SET TASK: Please restate, exactly as written, the lines running from the beginning of the material through the line that has "build(mb, 'petal', M['rose_gold'], gr)" in it.

DATA EXCERPT:
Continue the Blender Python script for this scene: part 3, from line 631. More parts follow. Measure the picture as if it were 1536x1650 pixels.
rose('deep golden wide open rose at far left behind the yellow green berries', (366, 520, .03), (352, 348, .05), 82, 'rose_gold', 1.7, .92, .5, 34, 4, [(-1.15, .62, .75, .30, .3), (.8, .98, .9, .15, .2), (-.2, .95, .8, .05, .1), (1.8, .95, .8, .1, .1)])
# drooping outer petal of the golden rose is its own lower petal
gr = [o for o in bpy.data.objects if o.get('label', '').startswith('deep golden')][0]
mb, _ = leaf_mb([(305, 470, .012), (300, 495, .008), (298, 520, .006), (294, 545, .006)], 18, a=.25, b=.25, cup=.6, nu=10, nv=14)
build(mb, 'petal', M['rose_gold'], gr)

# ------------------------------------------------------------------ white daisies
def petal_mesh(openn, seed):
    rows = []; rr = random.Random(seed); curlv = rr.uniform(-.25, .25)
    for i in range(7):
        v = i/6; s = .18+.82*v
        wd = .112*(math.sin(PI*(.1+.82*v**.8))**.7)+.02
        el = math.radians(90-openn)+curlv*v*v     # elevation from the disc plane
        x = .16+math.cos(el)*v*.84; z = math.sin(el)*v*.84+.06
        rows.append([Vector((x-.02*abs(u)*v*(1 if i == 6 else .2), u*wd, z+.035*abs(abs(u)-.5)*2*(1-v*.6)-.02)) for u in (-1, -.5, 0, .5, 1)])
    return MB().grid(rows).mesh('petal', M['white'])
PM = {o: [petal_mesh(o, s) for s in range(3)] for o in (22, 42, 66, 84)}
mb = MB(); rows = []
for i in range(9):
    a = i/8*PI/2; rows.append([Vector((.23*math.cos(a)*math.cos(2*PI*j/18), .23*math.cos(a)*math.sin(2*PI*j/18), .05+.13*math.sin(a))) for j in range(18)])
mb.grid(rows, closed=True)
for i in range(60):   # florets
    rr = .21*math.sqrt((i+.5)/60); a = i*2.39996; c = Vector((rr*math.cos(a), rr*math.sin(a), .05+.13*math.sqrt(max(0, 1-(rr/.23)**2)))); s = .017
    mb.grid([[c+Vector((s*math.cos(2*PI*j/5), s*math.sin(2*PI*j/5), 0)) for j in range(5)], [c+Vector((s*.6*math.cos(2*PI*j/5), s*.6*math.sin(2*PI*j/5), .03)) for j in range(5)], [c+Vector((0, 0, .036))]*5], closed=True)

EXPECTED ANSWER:
Continue the Blender Python script for this scene: part 3, from line 631. More parts follow. Measure the picture as if it were 1536x1650 pixels.
rose('deep golden wide open rose at far left behind the yellow green berries', (366, 520, .03), (352, 348, .05), 82, 'rose_gold', 1.7, .92, .5, 34, 4, [(-1.15, .62, .75, .30, .3), (.8, .98, .9, .15, .2), (-.2, .95, .8, .05, .1), (1.8, .95, .8, .1, .1)])
# drooping outer petal of the golden rose is its own lower petal
gr = [o for o in bpy.data.objects if o.get('label', '').startswith('deep golden')][0]
mb, _ = leaf_mb([(305, 470, .012), (300, 495, .008), (298, 520, .006), (294, 545, .006)], 18, a=.25, b=.25, cup=.6, nu=10, nv=14)
build(mb, 'petal', M['rose_gold'], gr)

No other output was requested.